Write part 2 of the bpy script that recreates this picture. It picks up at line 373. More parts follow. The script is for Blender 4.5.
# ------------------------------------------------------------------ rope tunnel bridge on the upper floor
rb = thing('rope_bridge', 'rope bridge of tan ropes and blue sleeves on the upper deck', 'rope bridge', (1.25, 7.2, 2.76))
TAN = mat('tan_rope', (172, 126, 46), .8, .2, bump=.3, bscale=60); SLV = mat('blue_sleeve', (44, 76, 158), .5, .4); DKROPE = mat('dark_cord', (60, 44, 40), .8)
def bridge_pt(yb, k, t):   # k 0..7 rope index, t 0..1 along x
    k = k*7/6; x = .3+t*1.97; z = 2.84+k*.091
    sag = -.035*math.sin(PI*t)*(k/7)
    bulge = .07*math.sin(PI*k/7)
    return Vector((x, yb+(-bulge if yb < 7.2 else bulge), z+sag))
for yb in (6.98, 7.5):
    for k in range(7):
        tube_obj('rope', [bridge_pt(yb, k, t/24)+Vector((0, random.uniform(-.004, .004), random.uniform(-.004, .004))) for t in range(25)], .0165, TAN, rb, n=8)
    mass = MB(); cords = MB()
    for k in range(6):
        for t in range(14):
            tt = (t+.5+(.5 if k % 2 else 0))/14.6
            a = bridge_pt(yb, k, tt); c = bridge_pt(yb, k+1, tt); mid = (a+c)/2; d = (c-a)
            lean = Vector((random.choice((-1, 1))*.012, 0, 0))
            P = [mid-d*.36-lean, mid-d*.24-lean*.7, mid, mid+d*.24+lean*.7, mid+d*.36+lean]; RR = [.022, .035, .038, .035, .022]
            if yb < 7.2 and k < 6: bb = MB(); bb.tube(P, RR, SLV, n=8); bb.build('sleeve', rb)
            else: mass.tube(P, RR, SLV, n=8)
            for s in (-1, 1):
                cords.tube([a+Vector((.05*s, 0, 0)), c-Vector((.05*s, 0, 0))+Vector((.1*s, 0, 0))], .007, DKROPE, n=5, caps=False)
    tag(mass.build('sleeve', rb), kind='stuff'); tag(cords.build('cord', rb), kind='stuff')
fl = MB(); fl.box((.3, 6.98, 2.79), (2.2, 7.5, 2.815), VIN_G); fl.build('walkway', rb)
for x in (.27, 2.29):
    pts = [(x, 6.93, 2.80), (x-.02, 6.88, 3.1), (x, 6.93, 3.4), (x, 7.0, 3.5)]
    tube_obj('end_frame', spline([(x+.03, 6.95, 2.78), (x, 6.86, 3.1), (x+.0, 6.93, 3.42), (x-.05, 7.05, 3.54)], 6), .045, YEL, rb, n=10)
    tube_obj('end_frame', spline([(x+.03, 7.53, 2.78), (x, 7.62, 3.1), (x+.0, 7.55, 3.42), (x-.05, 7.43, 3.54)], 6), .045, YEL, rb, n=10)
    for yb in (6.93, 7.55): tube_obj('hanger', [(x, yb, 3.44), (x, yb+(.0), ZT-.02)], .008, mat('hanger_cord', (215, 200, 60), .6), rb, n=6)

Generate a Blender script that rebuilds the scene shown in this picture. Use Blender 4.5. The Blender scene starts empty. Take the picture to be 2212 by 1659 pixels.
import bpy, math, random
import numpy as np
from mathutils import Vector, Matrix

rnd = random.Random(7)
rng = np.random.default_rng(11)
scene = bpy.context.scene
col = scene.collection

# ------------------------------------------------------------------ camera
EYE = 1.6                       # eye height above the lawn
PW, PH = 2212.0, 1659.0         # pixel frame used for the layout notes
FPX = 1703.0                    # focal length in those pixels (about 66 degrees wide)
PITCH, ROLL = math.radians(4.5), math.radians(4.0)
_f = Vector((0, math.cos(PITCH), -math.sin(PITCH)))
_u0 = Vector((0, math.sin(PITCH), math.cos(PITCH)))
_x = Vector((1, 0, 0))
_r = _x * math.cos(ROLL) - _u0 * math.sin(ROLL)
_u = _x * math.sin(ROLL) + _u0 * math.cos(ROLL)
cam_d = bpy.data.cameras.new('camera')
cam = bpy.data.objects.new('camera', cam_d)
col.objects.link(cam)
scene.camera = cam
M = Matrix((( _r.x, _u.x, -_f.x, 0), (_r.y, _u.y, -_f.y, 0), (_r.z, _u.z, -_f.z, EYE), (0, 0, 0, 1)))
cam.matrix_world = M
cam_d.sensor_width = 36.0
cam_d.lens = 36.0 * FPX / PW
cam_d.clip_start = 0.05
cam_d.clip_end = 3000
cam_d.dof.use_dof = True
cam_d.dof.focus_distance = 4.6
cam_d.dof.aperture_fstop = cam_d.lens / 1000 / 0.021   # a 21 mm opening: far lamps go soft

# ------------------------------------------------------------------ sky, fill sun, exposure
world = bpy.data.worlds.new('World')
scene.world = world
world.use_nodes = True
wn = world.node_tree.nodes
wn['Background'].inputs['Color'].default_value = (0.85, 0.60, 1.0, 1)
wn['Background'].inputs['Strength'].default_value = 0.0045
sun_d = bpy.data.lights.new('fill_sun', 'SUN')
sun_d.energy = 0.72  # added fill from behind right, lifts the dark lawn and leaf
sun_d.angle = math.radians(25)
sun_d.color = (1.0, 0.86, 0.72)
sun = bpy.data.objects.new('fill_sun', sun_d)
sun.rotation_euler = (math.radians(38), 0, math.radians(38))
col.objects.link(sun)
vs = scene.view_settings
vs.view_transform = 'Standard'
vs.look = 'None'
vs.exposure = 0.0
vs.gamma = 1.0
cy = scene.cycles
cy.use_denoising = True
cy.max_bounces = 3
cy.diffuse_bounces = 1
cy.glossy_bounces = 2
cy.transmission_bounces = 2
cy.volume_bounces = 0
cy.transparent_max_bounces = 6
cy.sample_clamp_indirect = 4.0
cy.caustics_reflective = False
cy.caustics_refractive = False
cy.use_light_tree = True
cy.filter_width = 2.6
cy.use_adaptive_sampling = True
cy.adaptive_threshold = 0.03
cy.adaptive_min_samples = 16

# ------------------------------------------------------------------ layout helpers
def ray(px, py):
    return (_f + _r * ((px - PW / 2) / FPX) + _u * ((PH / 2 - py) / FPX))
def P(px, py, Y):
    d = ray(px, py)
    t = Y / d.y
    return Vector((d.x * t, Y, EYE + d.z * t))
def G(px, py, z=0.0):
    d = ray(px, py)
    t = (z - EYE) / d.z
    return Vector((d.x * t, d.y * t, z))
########
Task directions ▸ Retype each record exactly, leaving nothing out.

Exercise solution ▸
Write part 2 of the bpy script that recreates this picture. It picks up at line 373. More parts follow. The script is for Blender 4.5.
# ------------------------------------------------------------------ rope tunnel bridge on the upper floor
rb = thing('rope_bridge', 'rope bridge of tan ropes and blue sleeves on the upper deck', 'rope bridge', (1.25, 7.2, 2.76))
TAN = mat('tan_rope', (172, 126, 46), .8, .2, bump=.3, bscale=60); SLV = mat('blue_sleeve', (44, 76, 158), .5, .4); DKROPE = mat('dark_cord', (60, 44, 40), .8)
def bridge_pt(yb, k, t):   # k 0..7 rope index, t 0..1 along x
    k = k*7/6; x = .3+t*1.97; z = 2.84+k*.091
    sag = -.035*math.sin(PI*t)*(k/7)
    bulge = .07*math.sin(PI*k/7)
    return Vector((x, yb+(-bulge if yb < 7.2 else bulge), z+sag))
for yb in (6.98, 7.5):
    for k in range(7):
        tube_obj('rope', [bridge_pt(yb, k, t/24)+Vector((0, random.uniform(-.004, .004), random.uniform(-.004, .004))) for t in range(25)], .0165, TAN, rb, n=8)
    mass = MB(); cords = MB()
    for k in range(6):
        for t in range(14):
            tt = (t+.5+(.5 if k % 2 else 0))/14.6
            a = bridge_pt(yb, k, tt); c = bridge_pt(yb, k+1, tt); mid = (a+c)/2; d = (c-a)
            lean = Vector((random.choice((-1, 1))*.012, 0, 0))
            P = [mid-d*.36-lean, mid-d*.24-lean*.7, mid, mid+d*.24+lean*.7, mid+d*.36+lean]; RR = [.022, .035, .038, .035, .022]
            if yb < 7.2 and k < 6: bb = MB(); bb.tube(P, RR, SLV, n=8); bb.build('sleeve', rb)
            else: mass.tube(P, RR, SLV, n=8)
            for s in (-1, 1):
                cords.tube([a+Vector((.05*s, 0, 0)), c-Vector((.05*s, 0, 0))+Vector((.1*s, 0, 0))], .007, DKROPE, n=5, caps=False)
    tag(mass.build('sleeve', rb), kind='stuff'); tag(cords.build('cord', rb), kind='stuff')
fl = MB(); fl.box((.3, 6.98, 2.79), (2.2, 7.5, 2.815), VIN_G); fl.build('walkway', rb)
for x in (.27, 2.29):
    pts = [(x, 6.93, 2.80), (x-.02, 6.88, 3.1), (x, 6.93, 3.4), (x, 7.0, 3.5)]
    tube_obj('end_frame', spline([(x+.03, 6.95, 2.78), (x, 6.86, 3.1), (x+.0, 6.93, 3.42), (x-.05, 7.05, 3.54)], 6), .045, YEL, rb, n=10)
    tube_obj('end_frame', spline([(x+.03, 7.53, 2.78), (x, 7.62, 3.1), (x+.0, 7.55, 3.42), (x-.05, 7.43, 3.54)], 6), .045, YEL, rb, n=10)
    for yb in (6.93, 7.55): tube_obj('hanger', [(x, yb, 3.44), (x, yb+(.0), ZT-.02)], .008, mat('hanger_cord', (215, 200, 60), .6), rb, n=6)

Generate a Blender script that rebuilds the scene shown in this picture. Use Blender 4.5. The Blender scene starts empty. Take the picture to be 2212 by 1659 pixels.
import bpy, math, random
import numpy as np
from mathutils import Vector, Matrix

rnd = random.Random(7)
rng = np.random.default_rng(11)
scene = bpy.context.scene
col = scene.collection

# ------------------------------------------------------------------ camera
EYE = 1.6                       # eye height above the lawn
PW, PH = 2212.0, 1659.0         # pixel frame used for the layout notes
FPX = 1703.0                    # focal length in those pixels (about 66 degrees wide)
PITCH, ROLL = math.radians(4.5), math.radians(4.0)
_f = Vector((0, math.cos(PITCH), -math.sin(PITCH)))
_u0 = Vector((0, math.sin(PITCH), math.cos(PITCH)))
_x = Vector((1, 0, 0))
_r = _x * math.cos(ROLL) - _u0 * math.sin(ROLL)
_u = _x * math.sin(ROLL) + _u0 * math.cos(ROLL)
cam_d = bpy.data.cameras.new('camera')
cam = bpy.data.objects.new('camera', cam_d)
col.objects.link(cam)
scene.camera = cam
M = Matrix((( _r.x, _u.x, -_f.x, 0), (_r.y, _u.y, -_f.y, 0), (_r.z, _u.z, -_f.z, EYE), (0, 0, 0, 1)))
cam.matrix_world = M
cam_d.sensor_width = 36.0
cam_d.lens = 36.0 * FPX / PW
cam_d.clip_start = 0.05
cam_d.clip_end = 3000
cam_d.dof.use_dof = True
cam_d.dof.focus_distance = 4.6
cam_d.dof.aperture_fstop = cam_d.lens / 1000 / 0.021   # a 21 mm opening: far lamps go soft

# ------------------------------------------------------------------ sky, fill sun, exposure
world = bpy.data.worlds.new('World')
scene.world = world
world.use_nodes = True
wn = world.node_tree.nodes
wn['Background'].inputs['Color'].default_value = (0.85, 0.60, 1.0, 1)
wn['Background'].inputs['Strength'].default_value = 0.0045
sun_d = bpy.data.lights.new('fill_sun', 'SUN')
sun_d.energy = 0.72  # added fill from behind right, lifts the dark lawn and leaf
sun_d.angle = math.radians(25)
sun_d.color = (1.0, 0.86, 0.72)
sun = bpy.data.objects.new('fill_sun', sun_d)
sun.rotation_euler = (math.radians(38), 0, math.radians(38))
col.objects.link(sun)
vs = scene.view_settings
vs.view_transform = 'Standard'
vs.look = 'None'
vs.exposure = 0.0
vs.gamma = 1.0
cy = scene.cycles
cy.use_denoising = True
cy.max_bounces = 3
cy.diffuse_bounces = 1
cy.glossy_bounces = 2
cy.transmission_bounces = 2
cy.volume_bounces = 0
cy.transparent_max_bounces = 6
cy.sample_clamp_indirect = 4.0
cy.caustics_reflective = False
cy.caustics_refractive = False
cy.use_light_tree = True
cy.filter_width = 2.6
cy.use_adaptive_sampling = True
cy.adaptive_threshold = 0.03
cy.adaptive_min_samples = 16

# ------------------------------------------------------------------ layout helpers
def ray(px, py):
    return (_f + _r * ((px - PW / 2) / FPX) + _u * ((PH / 2 - py) / FPX))
def P(px, py, Y):
    d = ray(px, py)
    t = Y / d.y
    return Vector((d.x * t, Y, EYE + d.z * t))
def G(px, py, z=0.0):
    d = ray(px, py)
    t = (z - EYE) / d.z
    return Vector((d.x * t, d.y * t, z))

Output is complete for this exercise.